Background and Discussion: Facilities Management is evaluating an opportunity to install rooftop solar photovoltaic (PV) systems on up to six County facilities: Administration Building, ACJC Courthouse facilities, Centrepoint Plaza, Sheriff/Coroner Building, and Fairgrounds. The proposed project would serve as a potential Phase 1 of the Energy Performance Contract (EPC) initiative focused on reducing utility costs, improving long-term operational sustainability, and lowering greenhouse gas emissions from County operations. The proposed solar systems would total approximately 1.33 MWdc of installed capacity and are projected to generate approximately 1.97 million kWh of electricity annually.
Estimated impacts include:
• Approximately 16% of total County facility electricity usage offset
• Approximately 14% reduction in electricity costs across participating facilities
• Approximately 20% reduction in total County facility greenhouse gas emissions
The estimated total project cost is approximately $4.92 million. Over an anticipated 35-year project lifespan, the project is projected to generate between $3.7 million and $10.5 million in cumulative net savings, depending on financing approach and utility rate escalation.
A key driver for timing is the federal Section 48E Clean Energy Investment Tax Credit (ITC).
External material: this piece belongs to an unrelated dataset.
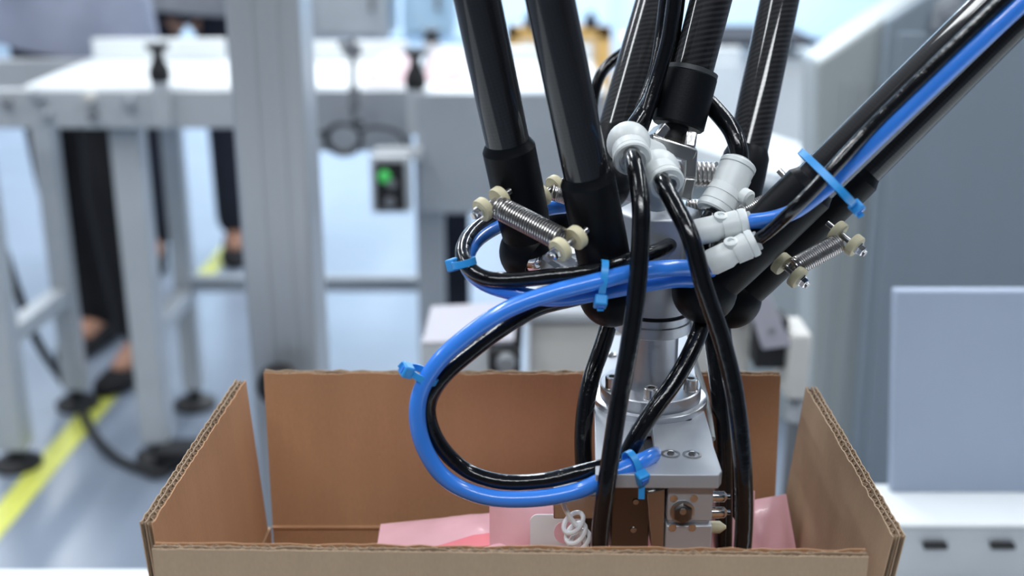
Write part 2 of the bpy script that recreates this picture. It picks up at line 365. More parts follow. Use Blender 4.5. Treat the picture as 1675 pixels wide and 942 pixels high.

Under current federal provisions, government entities may receive the credit through a direct payment mechanism. The project may qualify for a 30% tax credit, with a potential additional 10% “Clean Energy Community” designation bonus, for a total potential value of approximately $1.97 million.
To preserve eligibility under federal “safe harbor” provisions, the County must demonstrate commencement of construction before July 4, 2026. This requirement may be met through a qualifying materials procurement payment equal to approximately 5% of total project cost, requiring Board authorization of the proposed advance payment prior to the deadline.
Implementation risks and considerations include:
• Project cancellation or scope changes following initial approval
• Potential changes in project costs, electricity pricing, or maintenance assumptions affecting projected savings
• Uncertainty related to future utility programs, incentives, and rate structures
• Long-term facility lifecycle considerations, including potential building decommissioning before full payback realization
• Pending confirmation of structural feasibility and final project design assumptions.
Alternatives: Alternative 1 - Delay Action Pending Additional Evaluation
Postpone authorization while continuing project analysis, refining project scope, and evaluating financing, operational, and technical considerations.
Benefits: Allows additional due diligence and refinement of project assumptions, costs, financing options, and facility suitability. Provides additional time to confirm structural feasibility and final design considerations.
Consequences: Likely forfeits the federal safe harbor deadline and associated ITC direct payment opportunity. Could materially reduce project financial viability and delay implementation of on-site solar improvements.
Alternative 2 - Take No Action
Do not proceed with the proposed solar project or associated material procurement authorization.
Benefits: Avoids upfront expenditure, implementation risk, and project management requirements.
Consequences: County would forego projected utility savings, greenhouse gas reductions, and federal incentive opportunities. Continued exposure to long-term utility cost escalation and reduced progress toward County sustainability and energy management objectives.
Fiscal Impact: The estimated total project cost is approximately $4,920,919. The immediate fiscal request is authorization of a $393,674 advanced payment for material procurement to meet federal safe harbor timing requirements.
Projected long-term financial performance includes:
Estimated $11.2 million in energy savings over a 35-year project lifespan.
Estimated $2.18 million in cumulative operations and maintenance costs.
Potential Investment Tax Credit direct payment value of approximately $1.97 million. Estimated cumulative net savings of approximately $10.5 million without financing or $3.7 million under a financed scenario.
Alignment with Strategic Implementation Strategies: N/A
Staff Recommendation: Advance initial investment of $393,674 to purchase equipment and continue with solar project feasibility assessment.